Learn to make efficient Facebook ads by piggybacking off brands great at it

I build a website curating Facebook and Instagram ads that entice people to click and buy. It includes 300 ads for ecommerce, SaaS, mobile apps, and more.

All the ads are handpicked and showcase various "templates" that tend to greatly perform in late 2020. By template, I mean UGC for e-com, screencasts for SaaS, fake gameplay for mobile games, etc.

URL: pivads.com

The tool is 100% free and built with no-code. Here's how to use it to find references you can piggyback off or inspire from.

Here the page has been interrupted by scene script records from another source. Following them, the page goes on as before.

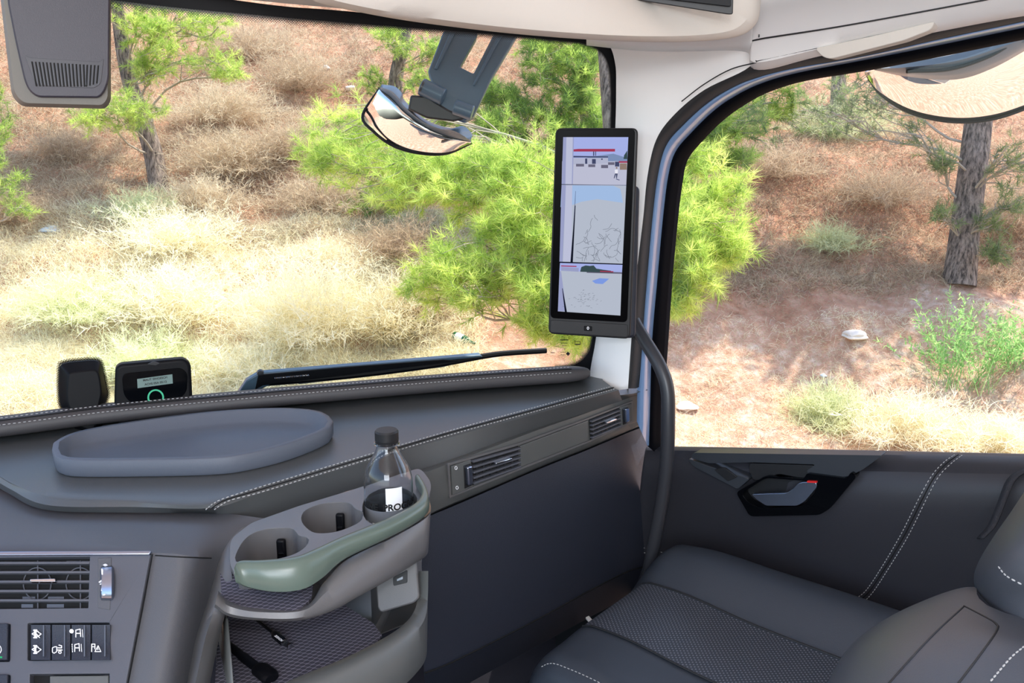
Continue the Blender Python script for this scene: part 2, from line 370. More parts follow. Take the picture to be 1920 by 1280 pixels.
# door panel: top ledge + vinyl face
def bx(px): return [P(x, y, 'X', v) for x, y, v in px]
rows = [
 [(1212, 838, 1.64), (1300, 839, 1.64), (1450, 842, 1.64), (1650, 847, 1.64), (1920, 853, 1.64), (2150, 858, 1.64), (2700, 870, 1.64)],
 [(1210, 842, 1.60), (1300, 843, 1.60), (1450, 846, 1.60), (1650, 851, 1.60), (1920, 858, 1.60), (2150, 863, 1.60), (2700, 875, 1.60)],
 [(1206, 870, 1.585), (1290, 872, 1.585), (1450, 880, 1.57), (1640, 882, 1.56), (1880, 890, 1.56), (2150, 895, 1.56), (2700, 907, 1.56)],
 [(1200, 910, 1.59), (1290, 915, 1.59), (1450, 925, 1.57), (1620, 930, 1.55), (1875, 925, 1.55), (2150, 930, 1.55), (2700, 942, 1.55)],
 [(1198, 965, 1.60), (1290, 968, 1.60), (1420, 970, 1.58), (1600, 975, 1.555), (1860, 975, 1.55), (2150, 980, 1.55), (2700, 992, 1.55)],
 [(1195, 1040, 1.61), (1290, 1050, 1.61), (1420, 1060, 1.60), (1600, 1060, 1.57), (1840, 1060, 1.56), (2150, 1060, 1.56), (2700, 1072, 1.56)],
 [(1190, 1130, 1.62), (1290, 1150, 1.62), (1420, 1160, 1.61), (1600, 1170, 1.60), (1810, 1160, 1.59), (2150, 1160, 1.59), (2700, 1172, 1.59)],
 [(1180, 1330, 1.64), (1290, 1330, 1.64), (1420, 1330, 1.64), (1600, 1330, 1.64), (1810, 1330, 1.64), (2150, 1330, 1.64), (2700, 1342, 1.64)]]
R = [par([tuple(p) for p in bx(r)], 40) for r in rows]
b = MB(); b.loft(R, mi=0)
b.build('door_panel', M['door'], D1, recalc=False, sub=1, solid=.004)
DP = PX(1.55)
# upper insert (blue-black) with greenish ledge, gloss bezel and pull
def dslab(name, px, t0, t1, m, bevel=.002, parent=D1, r=0):
    return MB().slab(DP, rnd(px, r) if r else px, t0, t1).build(name, m, parent, bevel=bevel)
dslab('ledge_trim', [(1300, 848), (1655, 853), (1618, 880), (1590, 893), (1520, 892), (1512, 882), (1530, 870), (1410, 866), (1330, 868), (1296, 858)], -.03, .002, M['doorup'], .004, r=6)
dslab('armrest_recess', [(1405, 868), (1528, 872), (1508, 897), (1460, 888), (1430, 900), (1412, 900), (1404, 880)], -.045, .001, M['dark'], .002, r=6)
dslab('switch_panel', [(1292, 858), (1330, 872), (1408, 896), (1385, 916), (1370, 908), (1300, 872)], -.045, .005, M['doorup'], .002, r=5)
dslab('lock_switch', [(1342, 878), (1362, 874), (1386, 892), (1368, 900)], .004, .0085, M['dark'], .001, r=3)
bz = plate('handle_bezel', DP, rnd([(1384, 920), (1440, 889), (1512, 895), (1516, 884), (1592, 894), (1600, 880), (1610, 890), (1560, 950), (1540, 962), (1410, 965)], 8), [rnd([(1394, 922), (1440, 893), (1508, 898), (1538, 900), (1532, 920), (1508, 945), (1432, 950), (1408, 940)], 8)], -.02, .010, M['gloss'], D1, bevel=.002)
dslab('handle_recess', [(1392, 922), (1440, 891), (1540, 897), (1536, 922), (1510, 948), (1430, 952), (1406, 942)], -.045, -.014, M['dark'], .0)
HD = PL(CAM+Vector((1.55, 0, 0)), Vector((1, .12, 0)))
h = MB().slab(DP, rnd([(1414, 922), (1480, 920), (1492, 912), (1502, 902), (1512, 899), (1536, 900), (1537, 909), (1514, 936), (1500, 944), (1442, 944), (1424, 932)], 5), .004, .014).build('door_handle', M['satin'], D1, bevel=.004, seg=3)
MB().slab(DP, rnd([(1519, 897), (1537, 898), (1537, 901), (1519, 900)], 1), .010, .015).build('release_mark', mat('red_mark', (220, 40, 40), .4), h)
# stitched seam on the door
def dproj(px, off=.003):
    out = []
    for x, y in px:
        # ray against the built face rows (approximate by X planes per height)
        ys = [838, 842, 882, 930, 975, 1060, 1170, 1330]; xs = [1.64, 1.60, 1.56, 1.55, 1.555, 1.57, 1.60, 1.64]
        out.append(P(x, y, 'X', float(np.interp(y, ys, xs))-off))
    return out
s1 = [(1790, 852), (1770, 866), (1748, 890), (1725, 930), (1690, 1000), (1655, 1060), (1625, 1105), (1605, 1122)]
s2 = [(1804, 853), (1784, 868), (1760, 893), (1738, 933), (1704, 1002), (1668, 1062), (1638, 1108), (1618, 1130)]
# ------------------------------------------------------------------ headliner and overhead console
b = MB(); n = 50
hd0 = [(-300, -110), (180, -30), (500, 3), (640, 16), (900, 40), (1060, 56), (1130, 66), (1180, 92)]
hd1 = [(-300, -140), (180, -60), (500, -30), (640, -12), (900, 15), (1060, 40), (1160, 60), (1260, 90)]
A = [wsp(x, y, -.026) for x, y in par(hd0, n)]; B = [wsp(x, y, .03)+Vector((0, 0, .0)) for x, y in par(hd0, n)]
C = [wsp(x, y, .08) for x, y in par(hd1, n)]
b.loft([A, B, C, [c+Vector((-.1, -.1, .25)) for c in C]])
tag(b.build('trim_3', M['head'], solid=.004, recalc=False), kind='structure')
# overhead storage console
OC = thing('overhead_console', 'cream moulded overhead storage console above the windscreen with dark pocket opening', 'console', P(1000, 0, 'D', 1.0)+Vector((0, 0, .1)))
lip = [(100, -150, 1.02), (420, -62, 1.02), (560, -14, 1.02), (600, 6, 1.02), (700, 28, 1.03), (800, 44, 1.05), (950, 62, 1.09), (1100, 74, 1.14), (1220, 79, 1.19), (1320, 77, 1.24), (1385, 68, 1.27), (1415, 48, 1.285), (1425, 20, 1.29), (1427, -40, 1.29), (1427, -120, 1.29)]
Lp = par([(*p,) for p in lip], 70)
def orow(dx, dy, dd): return [P(x+dx*(1 if x > 900 else .6), y+dy, 'D', d+dd) for x, y, d in Lp]
cx, cy = 1000, -200
def shr(k, dd): return [P(cx+(x-cx)*k, cy+(y-cy)*k, 'D', d+dd) for x, y, d in Lp]
b = MB(); b.loft([shr(1.0, .25), shr(1.0, .02), shr(.99, .004), shr(.96, -.012), shr(.88, -.022), shr(.7, -.03), shr(.4, -.03)])
b.build('console_shell', M['head'], OC, recalc=False, solid=.003)
pp = PL(P(1290, 0, 'D', 1.175), ray(1290, 40)); 
b = MB().slab(pp, rnd([(1180, -40), (1376, -40), (1374, 27), (1365, 27), (1182, -2)], 4), -.02, .002); b.build('pocket_recess', M['dark'], OC, bevel=.001)
b = MB().slab(pp, rnd([(1190, -40), (1369, -40), (1370, 12), (1362, 12), (1210, -6)], 3), .002, .010); b.build('pocket_flap', M['black'], OC, bevel=.002)
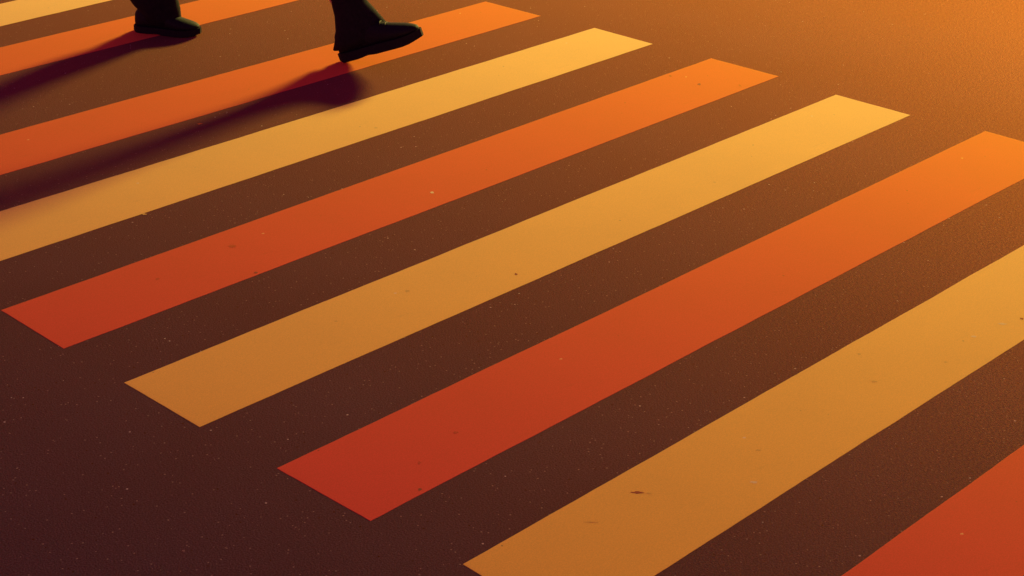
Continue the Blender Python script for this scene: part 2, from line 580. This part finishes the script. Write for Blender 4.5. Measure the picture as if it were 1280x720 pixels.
# ---------------------------------------------- added unseen structure, blocks the sun to grade light over the road
def box(bm, x0, x1, y0, y1, z0, z1):
    vs = [bm.verts.new((x, y, z)) for z in (z0, z1) for x, y in ((x0, y0), (x1, y0), (x1, y1), (x0, y1))]
    for f in ((0, 3, 2, 1), (4, 5, 6, 7), (0, 1, 5, 4), (1, 2, 6, 5), (2, 3, 7, 6), (3, 0, 4, 7)):
        bm.faces.new([vs[i] for i in f])


def bm_obj(name, bm, mat, parent=None):
    me = bpy.data.meshes.new(name)
    bm.to_mesh(me)
    bm.free()
    me.materials.append(mat)
    return link(bpy.data.objects.new(name, me), parent)


M_STEEL = cloth_material('dark_painted_steel', (.06, .055, .05), .7, 6)
M_CONC = cloth_material('weathered_concrete', (.24, .22, .20), .9, 3)
sun_blocker = bpy.data.objects.new('added_sun_blocker', None)
link(sun_blocker)
sun_blocker.location = (P['bx'], 0, 0)
sun_blocker.rotation_euler = (0, 0, math.radians(P['brot']))
sun_blocker['label'] = 'added unseen sun blocker, dark steel girders on concrete piers'
sun_blocker['category'] = 'sun_blocker'
BH, GT = P['bh'], 3.6
for gx in (0, 4.2):
    bm = bmesh.new()
    box(bm, gx, gx + .03, -34, 34, BH + .04, BH + GT)
    box(bm, gx - .22, gx + .25, -34, 34, BH, BH + .04)
    box(bm, gx - .22, gx + .25, -34, 34, BH + GT, BH + GT + .04)
    for i in range(-22, 23):
        box(bm, gx - .17, gx - .002, i * 1.5, i * 1.5 + .02, BH + .042, BH + GT - .002)
    bm_obj('blocker_girder', bm, M_STEEL, sun_blocker)
bm = bmesh.new()
box(bm, .26, 3.97, -34, 34, BH + .30, BH + .75)
bm_obj('blocker_deck', bm, M_CONC, sun_blocker)
for py in (-26, 24):
    bm = bmesh.new()
    box(bm, -.5, 5.0, py, py + 2, 0, BH - .002)
    bm_obj('blocker_pier', bm, M_CONC, sun_blocker)

# ----------------------------------------------------------------- light
sun_dir = Vector((math.cos(math.radians(P['sun_el'])) * math.cos(math.radians(P['sun_az'])),
                  math.cos(math.radians(P['sun_el'])) * math.sin(math.radians(P['sun_az'])),
                  math.sin(math.radians(P['sun_el']))))
ld = bpy.data.lights.new('sun', 'SUN')
ld.energy = P['sun']
ld.angle = math.radians(P['sun_ang'])
ld.color = (1, P['sun_g'], P['sun_b'])
lo = bpy.data.objects.new('sun', ld)
lo.rotation_euler = (-sun_dir).to_track_quat('-Z', 'Y').to_euler()
lo.location = sun_dir * 60
link(lo)

w = bpy.data.worlds.new('World')
scene.world = w
w.use_nodes = True
nt = w.node_tree
bg = nt.nodes['Background']
sky = nt.nodes.new('ShaderNodeTexSky')
sky.sky_type = 'NISHITA'
sky.sun_disc = False
sky.sun_elevation = math.radians(P['sky_el'])
sky.sun_rotation = math.radians(90 - P['sun_az'])
sky.air_density = P['sky_air']
sky.dust_density = P['sky_dust']
sky.ozone_density = 2.0
mx = nt.nodes.new('ShaderNodeMix')
mx.data_type = 'RGBA'
mx.blend_type = 'MULTIPLY'
mx.inputs[0].default_value = 1
mx.inputs[7].default_value = (1, P['tint_g'], P['tint_b'], 1)
nt.links.new(sky.outputs[0], mx.inputs[6])
nt.links.new(mx.outputs[2], bg.inputs['Color'])
bg.inputs['Strength'].default_value = P['sky']

# ---------------------------------------------------------------- camera
cam = bpy.data.cameras.new('camera')
cam.sensor_width = 36
cam.lens = 67.247
cam.clip_start = .05
cam.clip_end = 2000
co = bpy.data.objects.new('camera', cam)
R_ = Vector((.675373, -.73678, .032034))
U_ = Vector((.294093, .308907, .904481))
F_ = Vector((.676299, .601441, -.42531))
mw = Matrix((R_, U_, -F_)).transposed().to_4x4()
mw.translation = (-2.6742, -6.2181, 2.428)
co.matrix_world = mw
link(co)
scene.camera = co

scene.render.engine = 'CYCLES'
scene.view_settings.view_transform = 'Standard'
scene.view_settings.look = 'None'
scene.view_settings.exposure = P['exposure']
scene.view_settings.gamma = 1
scene.view_settings.use_curve_mapping = False
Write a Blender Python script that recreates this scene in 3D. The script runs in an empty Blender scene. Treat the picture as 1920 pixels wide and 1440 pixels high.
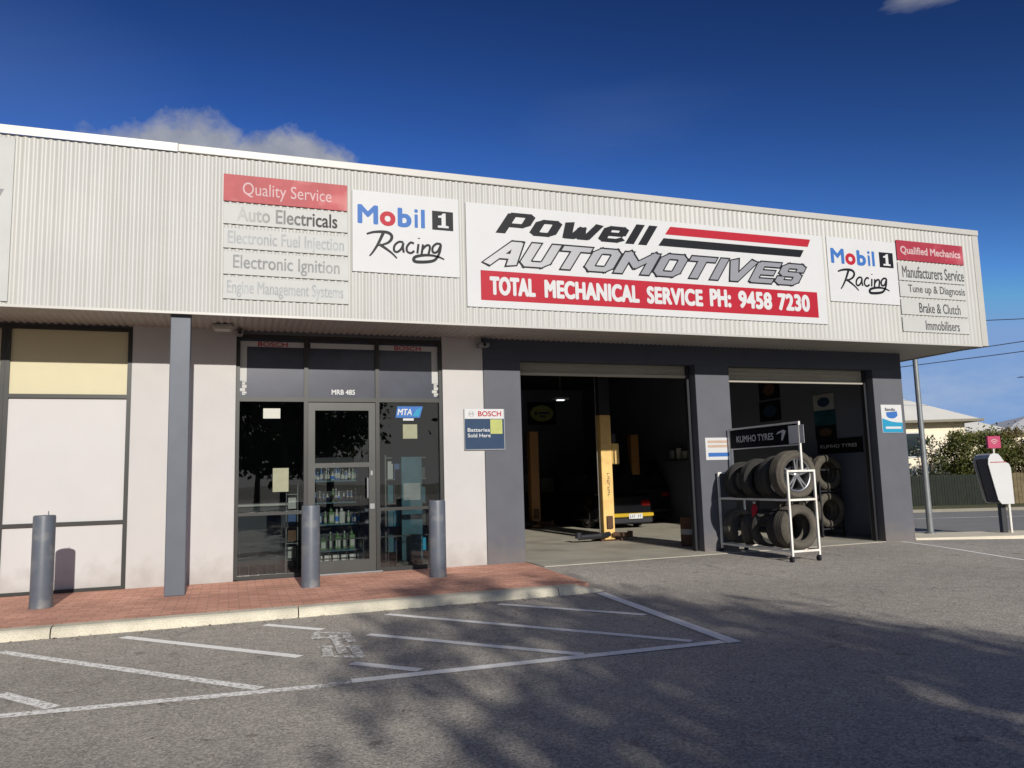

Start with applying filters to narrow down the scope of ads you want to dive in. Industry and Niche filters might be paired (AND) or used independently.
  1. Your main goal is to break down a specific ad creative you liked into smaller parts. E.g. great ads usually start off with an enticing opening, a pattern interrupt, or a hook (to awake viewers from the scrolling coma). Once you identified the key parts try to ideate how to recreate them for your product.
  2. Note that ad copy might be as important as the ad creative (that's why the ads are captured in full). Again, consider piggybacking off the copy of the "example" ad.
  3. Each ad has a link to the brand's Facebook Ad Library page. Always check other ads this brand is running.
  4. When observing the brand's Ad Library page look closely at the ad publishing date. Pay more attention to the ads that have been running for at least a week. 7 days+ are usually enough to turn off the ads with the bad performance so those remaining are likely to perform well.
Really hope Pivads's going to help you step up your paid acquisition game.
 
@burningbright307 Can you explain what you mean by tend to greatly perform in late 2020 (or how you quantified it)? Is there any data backing it up (even if not from the actual brands but from your own experiences testing out X)
 
@chrysallis Great question. I can verify the claim of "Tend to perform well" by mostly qualitative metrics
  1. I can personally vouch for a few "templates" e.g. "wall of reviews" for retargeting (meaning I ran them profitably)
  2. Most ads (90%) come from either hugely profitable brands (meaning it's a fact their ads work great) or brands publicly working with industry known advertising experts.
  3. I also included some ads I believe must convert well. It's based on my professional intuition and experience of growing several edtech, gaming, and ecom startups.